Tyler Perry recalled how his father viewed Ms. Franklin’s music as a good indicator of his mother’s moods. She was always playing Ms. Franklin’s records in the house, he said. “If he came home and she was playing ‘Respect’ or ‘Think,’ he knew he’d been doing something wrong. If she was playing ‘Dr. Feelgood,’ he was doing something right.”

Part of the beauty of “Amazing Grace” is it’s a song that belongs to no one. But Ms. Franklin performed a definitive, nearly 11-minute version that was captured on her 1972 live album “Amazing Grace.” And one of the next generation’s strongest voices infused it with all the heart and soul she could muster at the Queen of Soul’s funeral: Jennifer Hudson, the onetime “American Idol” and “Dreamgirls” star who is set to portray Ms. Franklin in the biopic “Aretha: From These Roots.” As Ms. Hudson threw her whole body into the performance, wailing on the high notes and willing herself to reach new heights, the crowd stood mesmerized, touched by her raw, spiritual performance.

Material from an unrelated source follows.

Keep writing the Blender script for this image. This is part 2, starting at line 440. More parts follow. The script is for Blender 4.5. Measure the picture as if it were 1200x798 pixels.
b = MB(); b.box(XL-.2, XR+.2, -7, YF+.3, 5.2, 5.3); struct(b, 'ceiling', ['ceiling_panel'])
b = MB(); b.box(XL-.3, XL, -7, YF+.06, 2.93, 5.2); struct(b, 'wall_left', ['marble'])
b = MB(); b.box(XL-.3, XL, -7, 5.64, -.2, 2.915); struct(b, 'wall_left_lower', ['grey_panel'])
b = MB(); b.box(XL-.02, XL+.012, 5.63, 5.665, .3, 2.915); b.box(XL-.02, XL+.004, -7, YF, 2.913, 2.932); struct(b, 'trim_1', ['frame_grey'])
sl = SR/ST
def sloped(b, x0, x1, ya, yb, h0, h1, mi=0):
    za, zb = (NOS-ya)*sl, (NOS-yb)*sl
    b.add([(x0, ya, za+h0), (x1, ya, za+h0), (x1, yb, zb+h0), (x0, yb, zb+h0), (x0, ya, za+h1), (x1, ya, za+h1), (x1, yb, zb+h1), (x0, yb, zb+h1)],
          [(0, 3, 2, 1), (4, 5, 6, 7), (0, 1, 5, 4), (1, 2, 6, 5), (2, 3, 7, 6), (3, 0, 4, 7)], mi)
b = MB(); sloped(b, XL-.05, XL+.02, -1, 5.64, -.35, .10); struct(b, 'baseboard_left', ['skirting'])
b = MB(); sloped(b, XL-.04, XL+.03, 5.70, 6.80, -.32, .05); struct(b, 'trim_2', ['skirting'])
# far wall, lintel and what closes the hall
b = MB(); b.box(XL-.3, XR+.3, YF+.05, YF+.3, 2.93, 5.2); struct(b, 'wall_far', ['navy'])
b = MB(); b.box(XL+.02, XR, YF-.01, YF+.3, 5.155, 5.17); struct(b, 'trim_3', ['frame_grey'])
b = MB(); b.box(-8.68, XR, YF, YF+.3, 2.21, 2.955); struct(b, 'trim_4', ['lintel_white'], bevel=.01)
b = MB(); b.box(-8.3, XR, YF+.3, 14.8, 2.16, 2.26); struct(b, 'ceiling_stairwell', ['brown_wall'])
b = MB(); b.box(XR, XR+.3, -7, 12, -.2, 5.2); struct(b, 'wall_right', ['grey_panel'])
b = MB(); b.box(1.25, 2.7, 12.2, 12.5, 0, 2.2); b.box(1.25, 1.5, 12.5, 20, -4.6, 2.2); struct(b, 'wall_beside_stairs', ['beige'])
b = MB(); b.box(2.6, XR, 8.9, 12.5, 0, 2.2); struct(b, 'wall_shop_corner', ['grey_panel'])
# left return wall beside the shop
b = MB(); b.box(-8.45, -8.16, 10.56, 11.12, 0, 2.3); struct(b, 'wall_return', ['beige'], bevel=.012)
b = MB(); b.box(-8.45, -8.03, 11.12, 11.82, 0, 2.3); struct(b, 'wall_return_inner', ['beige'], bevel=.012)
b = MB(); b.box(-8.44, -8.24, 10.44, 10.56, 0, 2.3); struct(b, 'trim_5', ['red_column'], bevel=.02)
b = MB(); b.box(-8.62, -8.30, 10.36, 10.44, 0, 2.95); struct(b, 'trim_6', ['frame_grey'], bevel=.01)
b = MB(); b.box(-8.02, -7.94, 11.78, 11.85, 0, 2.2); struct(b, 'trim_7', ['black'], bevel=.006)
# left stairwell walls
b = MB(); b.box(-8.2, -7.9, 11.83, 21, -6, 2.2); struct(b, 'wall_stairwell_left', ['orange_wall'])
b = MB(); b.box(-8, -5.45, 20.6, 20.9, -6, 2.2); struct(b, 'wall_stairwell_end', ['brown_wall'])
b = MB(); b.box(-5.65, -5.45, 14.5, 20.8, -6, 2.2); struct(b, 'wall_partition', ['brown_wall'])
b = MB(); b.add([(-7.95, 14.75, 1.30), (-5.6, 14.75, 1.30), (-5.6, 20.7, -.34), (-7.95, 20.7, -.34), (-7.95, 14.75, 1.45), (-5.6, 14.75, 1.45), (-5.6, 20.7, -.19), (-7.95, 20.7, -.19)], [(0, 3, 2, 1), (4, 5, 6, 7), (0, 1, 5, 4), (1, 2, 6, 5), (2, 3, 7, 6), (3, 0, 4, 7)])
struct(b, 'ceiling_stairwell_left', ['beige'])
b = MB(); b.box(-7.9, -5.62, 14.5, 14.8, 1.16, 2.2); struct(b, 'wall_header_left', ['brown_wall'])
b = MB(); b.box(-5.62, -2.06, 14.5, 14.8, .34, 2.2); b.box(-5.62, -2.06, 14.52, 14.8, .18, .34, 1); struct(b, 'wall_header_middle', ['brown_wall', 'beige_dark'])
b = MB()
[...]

Just after 6:20 p.m., hours after he was originally scheduled to perform, Stevie Wonder arrived onstage, grabbed hold of a microphone, and started to breathe through his harmonica for “The Lord’s Prayer.” When he sat down behind his keyboard to give a speech, he spoke of love:

“Please remember the greatest gift that we’ve been given in life itself is love,” he said. “We can talk about all the things that are wrong, and there are many, but the only thing that can deliver us is love. So what needs to happen today, not only in this nation, but throughout the world, is that we need to make love great again. Because black lives do matter. Because all lives do matter.”

Then he turned to musical matters, saying that he’d never imagined Aretha Franklin would sing “Until You Come Back to Me (That’s What I’m Gonna Do)” when he wrote it as a 15-year-old. “But she did. And better than I could have ever,” he said. He said that he had been speaking with Ms. Franklin about doing another song together: “But you know what,” he added, “I look forward to that time, if I’m so blessed, to be with her again.”

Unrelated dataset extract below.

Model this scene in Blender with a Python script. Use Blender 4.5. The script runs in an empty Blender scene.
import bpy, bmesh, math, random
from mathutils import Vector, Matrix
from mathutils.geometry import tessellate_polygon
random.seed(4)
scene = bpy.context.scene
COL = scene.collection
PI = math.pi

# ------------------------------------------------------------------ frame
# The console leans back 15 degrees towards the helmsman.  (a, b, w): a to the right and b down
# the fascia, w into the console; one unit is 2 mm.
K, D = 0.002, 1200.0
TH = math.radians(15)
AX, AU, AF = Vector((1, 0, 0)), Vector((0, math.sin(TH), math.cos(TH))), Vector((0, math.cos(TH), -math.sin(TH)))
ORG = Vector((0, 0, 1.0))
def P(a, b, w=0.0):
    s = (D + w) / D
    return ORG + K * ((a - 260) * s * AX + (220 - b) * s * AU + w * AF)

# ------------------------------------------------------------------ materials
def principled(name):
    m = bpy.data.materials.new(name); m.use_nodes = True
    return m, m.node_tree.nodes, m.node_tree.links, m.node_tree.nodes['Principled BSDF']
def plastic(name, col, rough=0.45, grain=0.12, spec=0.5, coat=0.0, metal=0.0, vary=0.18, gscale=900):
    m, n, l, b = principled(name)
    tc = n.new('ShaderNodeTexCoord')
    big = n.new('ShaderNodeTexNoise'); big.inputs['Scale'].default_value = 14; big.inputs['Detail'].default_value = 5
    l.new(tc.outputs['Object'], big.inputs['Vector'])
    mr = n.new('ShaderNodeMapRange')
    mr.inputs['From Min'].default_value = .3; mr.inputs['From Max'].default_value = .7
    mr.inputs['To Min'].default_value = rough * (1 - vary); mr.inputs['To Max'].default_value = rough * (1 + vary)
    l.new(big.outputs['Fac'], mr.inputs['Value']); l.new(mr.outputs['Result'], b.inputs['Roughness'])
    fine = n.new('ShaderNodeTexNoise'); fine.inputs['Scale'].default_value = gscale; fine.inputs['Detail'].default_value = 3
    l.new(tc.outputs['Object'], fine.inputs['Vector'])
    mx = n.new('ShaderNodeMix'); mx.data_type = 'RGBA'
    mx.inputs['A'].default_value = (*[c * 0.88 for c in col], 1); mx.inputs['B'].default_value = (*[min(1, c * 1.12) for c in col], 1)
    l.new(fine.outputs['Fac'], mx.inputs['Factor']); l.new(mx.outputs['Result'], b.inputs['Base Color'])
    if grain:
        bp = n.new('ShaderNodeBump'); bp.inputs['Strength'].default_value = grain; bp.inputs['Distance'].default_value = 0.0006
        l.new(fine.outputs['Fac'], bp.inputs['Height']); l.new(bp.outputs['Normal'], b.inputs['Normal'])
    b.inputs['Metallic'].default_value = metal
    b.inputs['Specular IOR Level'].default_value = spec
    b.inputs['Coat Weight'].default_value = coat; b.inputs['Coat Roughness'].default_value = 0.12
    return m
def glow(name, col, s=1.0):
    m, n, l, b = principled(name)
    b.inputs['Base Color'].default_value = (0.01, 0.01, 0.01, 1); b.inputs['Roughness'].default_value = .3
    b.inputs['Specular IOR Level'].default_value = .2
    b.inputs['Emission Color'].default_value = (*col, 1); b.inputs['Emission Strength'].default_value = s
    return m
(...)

Then he began playing “As” from his landmark 1976 album “Songs in the Key of Life,” and the band slid in behind him. The crowd stirred to its feet, the choir swelled and singers including Jennifer Lewis came to his side to sing the backing vocals. Mr. Wonder was restrained, keeping the spotlight on Ms. Franklin instead of his own performance. “God bless Aretha” he said as her coffin gleamed in the lights before him. “God bless you. Amen.”